Excerpted records:
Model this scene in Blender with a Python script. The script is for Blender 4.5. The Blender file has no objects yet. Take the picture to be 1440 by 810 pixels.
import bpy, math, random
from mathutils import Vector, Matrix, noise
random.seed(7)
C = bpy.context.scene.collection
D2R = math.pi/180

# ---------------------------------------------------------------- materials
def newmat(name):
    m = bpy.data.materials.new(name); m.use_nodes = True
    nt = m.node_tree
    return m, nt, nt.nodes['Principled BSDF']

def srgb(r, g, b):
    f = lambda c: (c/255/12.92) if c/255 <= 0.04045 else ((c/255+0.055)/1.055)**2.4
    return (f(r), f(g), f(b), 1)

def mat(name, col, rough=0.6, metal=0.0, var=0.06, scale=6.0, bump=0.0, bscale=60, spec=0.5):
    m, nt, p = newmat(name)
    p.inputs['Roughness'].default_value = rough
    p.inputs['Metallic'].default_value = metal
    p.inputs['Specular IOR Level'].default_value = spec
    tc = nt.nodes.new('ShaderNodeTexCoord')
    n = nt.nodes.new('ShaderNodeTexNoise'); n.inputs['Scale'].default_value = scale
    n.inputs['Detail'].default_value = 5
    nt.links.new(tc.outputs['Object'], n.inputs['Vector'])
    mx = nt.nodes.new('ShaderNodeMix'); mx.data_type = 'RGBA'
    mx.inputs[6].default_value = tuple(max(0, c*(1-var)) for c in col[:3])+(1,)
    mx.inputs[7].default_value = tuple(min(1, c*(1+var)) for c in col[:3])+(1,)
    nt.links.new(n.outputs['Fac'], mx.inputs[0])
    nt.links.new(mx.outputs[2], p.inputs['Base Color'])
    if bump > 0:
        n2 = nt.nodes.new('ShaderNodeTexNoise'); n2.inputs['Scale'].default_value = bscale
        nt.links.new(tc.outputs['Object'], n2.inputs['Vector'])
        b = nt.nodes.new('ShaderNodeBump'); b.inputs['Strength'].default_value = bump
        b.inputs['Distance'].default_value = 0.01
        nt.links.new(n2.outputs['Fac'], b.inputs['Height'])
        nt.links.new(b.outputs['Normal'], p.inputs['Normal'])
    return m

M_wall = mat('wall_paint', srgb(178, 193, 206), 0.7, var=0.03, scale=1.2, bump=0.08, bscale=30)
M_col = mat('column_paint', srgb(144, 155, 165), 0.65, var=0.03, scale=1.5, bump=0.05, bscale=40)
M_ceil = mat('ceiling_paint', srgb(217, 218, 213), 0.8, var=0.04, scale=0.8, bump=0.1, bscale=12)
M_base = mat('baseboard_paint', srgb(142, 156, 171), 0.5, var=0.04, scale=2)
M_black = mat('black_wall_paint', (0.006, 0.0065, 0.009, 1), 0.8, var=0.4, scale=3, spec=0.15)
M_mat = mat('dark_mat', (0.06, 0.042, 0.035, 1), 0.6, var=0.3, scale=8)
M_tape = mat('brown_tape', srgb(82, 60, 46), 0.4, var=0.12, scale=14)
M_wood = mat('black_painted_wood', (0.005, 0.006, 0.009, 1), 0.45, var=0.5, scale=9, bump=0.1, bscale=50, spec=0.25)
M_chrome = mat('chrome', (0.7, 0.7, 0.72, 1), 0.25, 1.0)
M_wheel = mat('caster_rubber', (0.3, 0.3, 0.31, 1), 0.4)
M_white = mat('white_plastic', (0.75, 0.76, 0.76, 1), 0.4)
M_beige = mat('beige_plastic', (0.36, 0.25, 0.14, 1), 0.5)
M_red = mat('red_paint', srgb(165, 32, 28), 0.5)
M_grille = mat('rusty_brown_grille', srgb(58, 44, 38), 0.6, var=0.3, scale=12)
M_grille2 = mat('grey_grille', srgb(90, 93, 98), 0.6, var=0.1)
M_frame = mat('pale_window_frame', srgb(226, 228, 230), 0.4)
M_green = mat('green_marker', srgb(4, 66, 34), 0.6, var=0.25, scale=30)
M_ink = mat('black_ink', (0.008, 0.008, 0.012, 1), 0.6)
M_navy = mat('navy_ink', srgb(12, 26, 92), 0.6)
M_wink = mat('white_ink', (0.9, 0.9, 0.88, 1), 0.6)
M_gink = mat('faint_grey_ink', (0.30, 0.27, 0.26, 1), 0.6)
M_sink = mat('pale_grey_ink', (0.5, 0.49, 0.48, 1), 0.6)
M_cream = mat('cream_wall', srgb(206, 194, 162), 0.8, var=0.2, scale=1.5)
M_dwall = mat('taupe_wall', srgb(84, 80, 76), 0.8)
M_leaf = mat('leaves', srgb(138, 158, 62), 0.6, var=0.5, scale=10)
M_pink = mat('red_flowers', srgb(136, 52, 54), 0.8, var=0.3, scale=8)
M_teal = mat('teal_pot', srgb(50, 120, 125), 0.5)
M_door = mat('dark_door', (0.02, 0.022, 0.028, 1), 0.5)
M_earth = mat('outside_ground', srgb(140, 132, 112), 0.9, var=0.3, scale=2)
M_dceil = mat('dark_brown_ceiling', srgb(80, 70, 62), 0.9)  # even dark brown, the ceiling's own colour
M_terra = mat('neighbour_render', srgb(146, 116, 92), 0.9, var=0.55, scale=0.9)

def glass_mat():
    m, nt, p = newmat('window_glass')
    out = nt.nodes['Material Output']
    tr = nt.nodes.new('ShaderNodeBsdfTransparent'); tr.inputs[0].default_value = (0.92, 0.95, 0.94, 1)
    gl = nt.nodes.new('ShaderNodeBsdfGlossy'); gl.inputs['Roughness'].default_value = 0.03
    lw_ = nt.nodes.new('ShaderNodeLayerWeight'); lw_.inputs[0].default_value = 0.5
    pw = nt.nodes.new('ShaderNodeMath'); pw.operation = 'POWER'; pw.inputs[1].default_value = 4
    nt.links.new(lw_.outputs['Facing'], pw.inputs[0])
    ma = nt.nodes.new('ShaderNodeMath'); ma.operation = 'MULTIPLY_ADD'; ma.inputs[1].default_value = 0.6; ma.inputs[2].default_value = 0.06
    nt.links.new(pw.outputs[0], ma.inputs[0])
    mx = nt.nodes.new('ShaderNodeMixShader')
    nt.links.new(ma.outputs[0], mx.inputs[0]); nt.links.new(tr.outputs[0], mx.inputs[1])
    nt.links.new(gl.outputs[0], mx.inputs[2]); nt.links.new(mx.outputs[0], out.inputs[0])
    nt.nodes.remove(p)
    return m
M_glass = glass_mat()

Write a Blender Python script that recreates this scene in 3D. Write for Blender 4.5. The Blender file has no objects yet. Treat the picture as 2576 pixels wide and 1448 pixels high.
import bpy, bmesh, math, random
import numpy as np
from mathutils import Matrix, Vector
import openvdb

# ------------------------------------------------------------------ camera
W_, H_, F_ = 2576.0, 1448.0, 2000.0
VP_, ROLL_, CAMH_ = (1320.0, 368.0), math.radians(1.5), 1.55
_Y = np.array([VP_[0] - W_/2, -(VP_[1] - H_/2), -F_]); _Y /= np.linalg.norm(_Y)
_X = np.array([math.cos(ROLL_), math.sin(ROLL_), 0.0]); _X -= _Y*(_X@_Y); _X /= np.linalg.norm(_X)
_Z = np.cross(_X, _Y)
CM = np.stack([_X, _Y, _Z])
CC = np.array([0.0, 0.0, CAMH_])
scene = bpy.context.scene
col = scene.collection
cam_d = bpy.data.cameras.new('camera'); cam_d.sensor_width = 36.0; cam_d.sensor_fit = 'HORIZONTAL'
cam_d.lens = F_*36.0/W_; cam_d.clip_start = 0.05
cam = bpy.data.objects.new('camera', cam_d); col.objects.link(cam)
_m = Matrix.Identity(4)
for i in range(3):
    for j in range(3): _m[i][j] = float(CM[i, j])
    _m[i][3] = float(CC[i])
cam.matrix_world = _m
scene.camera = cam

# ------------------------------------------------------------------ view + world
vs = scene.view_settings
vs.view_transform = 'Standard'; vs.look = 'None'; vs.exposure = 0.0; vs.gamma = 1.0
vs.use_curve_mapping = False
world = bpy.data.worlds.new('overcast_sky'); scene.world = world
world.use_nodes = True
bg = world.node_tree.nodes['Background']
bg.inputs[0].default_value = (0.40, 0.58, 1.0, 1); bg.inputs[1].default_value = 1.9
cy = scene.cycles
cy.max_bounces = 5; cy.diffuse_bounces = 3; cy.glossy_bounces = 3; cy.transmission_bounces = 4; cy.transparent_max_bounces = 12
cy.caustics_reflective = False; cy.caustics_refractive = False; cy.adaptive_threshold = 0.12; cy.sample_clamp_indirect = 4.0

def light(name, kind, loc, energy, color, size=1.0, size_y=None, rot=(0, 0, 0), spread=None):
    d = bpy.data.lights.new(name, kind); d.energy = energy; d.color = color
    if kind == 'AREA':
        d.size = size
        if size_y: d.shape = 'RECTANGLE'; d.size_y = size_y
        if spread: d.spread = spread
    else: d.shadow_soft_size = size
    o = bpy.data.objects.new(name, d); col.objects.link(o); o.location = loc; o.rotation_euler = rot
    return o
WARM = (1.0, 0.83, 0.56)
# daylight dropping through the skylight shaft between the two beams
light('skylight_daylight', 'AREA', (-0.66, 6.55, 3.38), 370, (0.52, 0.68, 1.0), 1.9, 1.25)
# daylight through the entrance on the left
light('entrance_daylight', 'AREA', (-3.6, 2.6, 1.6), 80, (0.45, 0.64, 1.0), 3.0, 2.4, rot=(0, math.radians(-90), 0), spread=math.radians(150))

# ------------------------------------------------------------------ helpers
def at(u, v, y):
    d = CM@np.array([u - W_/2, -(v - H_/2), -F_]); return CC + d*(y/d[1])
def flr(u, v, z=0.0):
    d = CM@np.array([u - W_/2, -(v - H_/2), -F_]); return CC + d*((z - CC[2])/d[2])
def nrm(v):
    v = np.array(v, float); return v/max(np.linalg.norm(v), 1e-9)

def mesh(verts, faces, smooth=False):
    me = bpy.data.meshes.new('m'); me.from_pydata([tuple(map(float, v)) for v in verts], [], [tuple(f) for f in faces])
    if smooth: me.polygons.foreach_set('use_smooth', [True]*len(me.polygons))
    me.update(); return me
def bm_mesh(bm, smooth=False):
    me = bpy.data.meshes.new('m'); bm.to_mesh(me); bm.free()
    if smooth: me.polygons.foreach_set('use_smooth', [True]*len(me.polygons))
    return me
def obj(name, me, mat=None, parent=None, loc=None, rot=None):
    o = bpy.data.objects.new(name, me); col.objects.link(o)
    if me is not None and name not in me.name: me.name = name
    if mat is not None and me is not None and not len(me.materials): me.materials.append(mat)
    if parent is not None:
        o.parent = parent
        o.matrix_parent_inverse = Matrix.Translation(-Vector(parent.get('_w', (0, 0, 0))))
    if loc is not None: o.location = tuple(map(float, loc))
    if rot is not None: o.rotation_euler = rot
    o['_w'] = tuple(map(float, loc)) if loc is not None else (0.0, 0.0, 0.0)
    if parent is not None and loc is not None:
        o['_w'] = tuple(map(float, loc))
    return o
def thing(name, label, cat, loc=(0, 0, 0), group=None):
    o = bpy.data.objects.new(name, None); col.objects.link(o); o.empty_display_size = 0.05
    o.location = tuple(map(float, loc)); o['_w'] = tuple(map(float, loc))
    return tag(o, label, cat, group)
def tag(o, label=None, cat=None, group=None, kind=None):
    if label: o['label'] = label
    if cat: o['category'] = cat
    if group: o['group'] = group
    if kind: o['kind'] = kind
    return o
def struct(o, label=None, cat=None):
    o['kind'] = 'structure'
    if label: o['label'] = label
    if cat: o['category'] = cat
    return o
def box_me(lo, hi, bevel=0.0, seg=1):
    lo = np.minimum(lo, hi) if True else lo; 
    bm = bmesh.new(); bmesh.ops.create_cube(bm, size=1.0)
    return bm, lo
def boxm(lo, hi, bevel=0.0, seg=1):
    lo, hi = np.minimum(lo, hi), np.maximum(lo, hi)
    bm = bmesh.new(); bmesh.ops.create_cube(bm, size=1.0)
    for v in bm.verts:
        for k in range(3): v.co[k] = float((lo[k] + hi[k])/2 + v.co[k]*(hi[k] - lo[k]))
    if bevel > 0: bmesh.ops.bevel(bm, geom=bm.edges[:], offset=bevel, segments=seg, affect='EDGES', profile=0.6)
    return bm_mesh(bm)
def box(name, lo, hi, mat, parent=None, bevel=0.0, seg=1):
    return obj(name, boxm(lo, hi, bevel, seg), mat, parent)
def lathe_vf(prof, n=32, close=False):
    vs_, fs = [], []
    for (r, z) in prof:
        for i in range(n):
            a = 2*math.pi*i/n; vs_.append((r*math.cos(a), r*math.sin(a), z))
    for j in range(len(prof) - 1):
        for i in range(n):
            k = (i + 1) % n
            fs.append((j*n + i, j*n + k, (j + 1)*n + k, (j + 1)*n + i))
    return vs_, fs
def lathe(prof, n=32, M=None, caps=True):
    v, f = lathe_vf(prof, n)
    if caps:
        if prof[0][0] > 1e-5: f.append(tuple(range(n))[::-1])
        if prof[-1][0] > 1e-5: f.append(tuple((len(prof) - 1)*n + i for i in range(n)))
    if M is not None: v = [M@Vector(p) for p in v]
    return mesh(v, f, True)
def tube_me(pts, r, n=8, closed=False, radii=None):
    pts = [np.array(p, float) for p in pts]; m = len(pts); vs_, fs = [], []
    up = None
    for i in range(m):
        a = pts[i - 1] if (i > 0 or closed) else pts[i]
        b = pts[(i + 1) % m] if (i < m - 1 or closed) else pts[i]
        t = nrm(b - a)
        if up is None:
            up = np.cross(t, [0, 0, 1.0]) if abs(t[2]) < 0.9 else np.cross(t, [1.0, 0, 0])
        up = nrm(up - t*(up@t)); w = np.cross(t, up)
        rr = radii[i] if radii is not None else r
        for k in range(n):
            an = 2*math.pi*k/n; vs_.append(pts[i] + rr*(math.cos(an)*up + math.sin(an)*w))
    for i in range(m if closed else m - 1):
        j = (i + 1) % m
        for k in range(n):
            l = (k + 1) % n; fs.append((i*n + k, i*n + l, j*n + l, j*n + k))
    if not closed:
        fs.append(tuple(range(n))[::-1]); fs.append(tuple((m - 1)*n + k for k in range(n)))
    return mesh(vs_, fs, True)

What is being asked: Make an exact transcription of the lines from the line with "M_dwall = mat('taupe_wall', srgb(84, 80, 76), 0.8)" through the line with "0.9, var=0.55, scale=0.9)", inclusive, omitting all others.

Written solution:
M_dwall = mat('taupe_wall', srgb(84, 80, 76), 0.8)
M_leaf = mat('leaves', srgb(138, 158, 62), 0.6, var=0.5, scale=10)
M_pink = mat('red_flowers', srgb(136, 52, 54), 0.8, var=0.3, scale=8)
M_teal = mat('teal_pot', srgb(50, 120, 125), 0.5)
M_door = mat('dark_door', (0.02, 0.022, 0.028, 1), 0.5)
M_earth = mat('outside_ground', srgb(140, 132, 112), 0.9, var=0.3, scale=2)
M_dceil = mat('dark_brown_ceiling', srgb(80, 70, 62), 0.9)  # even dark brown, the ceiling's own colour
M_terra = mat('neighbour_render', srgb(146, 116, 92), 0.9, var=0.55, scale=0.9)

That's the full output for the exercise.